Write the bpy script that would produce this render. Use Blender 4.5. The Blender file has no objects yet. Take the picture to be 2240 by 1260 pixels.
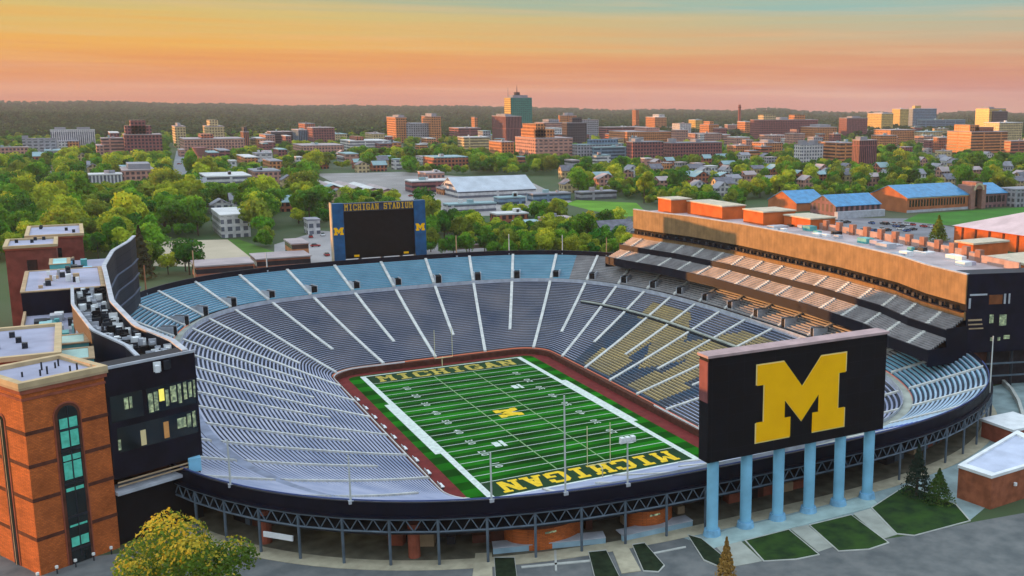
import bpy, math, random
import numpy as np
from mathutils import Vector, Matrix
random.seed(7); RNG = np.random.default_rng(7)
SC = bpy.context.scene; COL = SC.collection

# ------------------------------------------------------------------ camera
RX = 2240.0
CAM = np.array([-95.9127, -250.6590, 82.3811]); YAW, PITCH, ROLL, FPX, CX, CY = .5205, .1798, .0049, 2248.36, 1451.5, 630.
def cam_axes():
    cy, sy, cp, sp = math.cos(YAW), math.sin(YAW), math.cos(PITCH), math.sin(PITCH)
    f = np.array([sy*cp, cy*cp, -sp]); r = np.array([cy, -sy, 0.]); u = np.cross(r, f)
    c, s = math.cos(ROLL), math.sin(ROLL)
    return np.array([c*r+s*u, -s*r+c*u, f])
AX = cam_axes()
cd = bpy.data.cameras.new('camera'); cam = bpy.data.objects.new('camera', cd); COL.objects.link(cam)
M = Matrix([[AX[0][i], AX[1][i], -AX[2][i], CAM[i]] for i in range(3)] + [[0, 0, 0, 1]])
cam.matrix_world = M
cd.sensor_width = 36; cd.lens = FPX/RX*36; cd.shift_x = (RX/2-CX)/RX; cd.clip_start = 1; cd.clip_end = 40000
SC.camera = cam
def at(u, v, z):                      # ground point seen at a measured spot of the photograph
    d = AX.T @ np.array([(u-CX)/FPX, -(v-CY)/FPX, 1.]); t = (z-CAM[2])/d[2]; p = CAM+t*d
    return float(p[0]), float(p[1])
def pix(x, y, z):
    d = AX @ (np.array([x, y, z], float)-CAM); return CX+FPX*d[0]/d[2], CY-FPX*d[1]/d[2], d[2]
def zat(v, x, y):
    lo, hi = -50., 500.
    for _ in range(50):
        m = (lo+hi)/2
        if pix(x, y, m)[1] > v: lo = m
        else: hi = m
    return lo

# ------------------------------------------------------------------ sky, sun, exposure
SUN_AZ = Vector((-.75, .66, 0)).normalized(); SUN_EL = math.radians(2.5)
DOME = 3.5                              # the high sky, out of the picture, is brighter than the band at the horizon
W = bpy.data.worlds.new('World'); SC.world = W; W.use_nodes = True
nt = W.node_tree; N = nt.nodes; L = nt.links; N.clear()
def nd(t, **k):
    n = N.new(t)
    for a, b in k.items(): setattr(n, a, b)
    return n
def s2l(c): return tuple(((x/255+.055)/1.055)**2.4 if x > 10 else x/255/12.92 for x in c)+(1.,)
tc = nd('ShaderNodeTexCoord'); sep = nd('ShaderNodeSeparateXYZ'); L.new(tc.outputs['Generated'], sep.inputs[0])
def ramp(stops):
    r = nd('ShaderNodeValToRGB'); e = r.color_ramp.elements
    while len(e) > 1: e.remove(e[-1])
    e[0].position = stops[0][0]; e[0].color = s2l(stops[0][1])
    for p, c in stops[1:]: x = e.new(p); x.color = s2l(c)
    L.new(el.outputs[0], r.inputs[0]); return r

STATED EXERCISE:
From the first line above down to the line with "SC = bpy.context.scene; COL = SC.collection", reproduce every line and no others, omitting pictures.

EXERCISE ANSWER:
Write the bpy script that would produce this render. Use Blender 4.5. The Blender file has no objects yet. Take the picture to be 2240 by 1260 pixels.
import bpy, math, random
import numpy as np
from mathutils import Vector, Matrix
random.seed(7); RNG = np.random.default_rng(7)
SC = bpy.context.scene; COL = SC.collection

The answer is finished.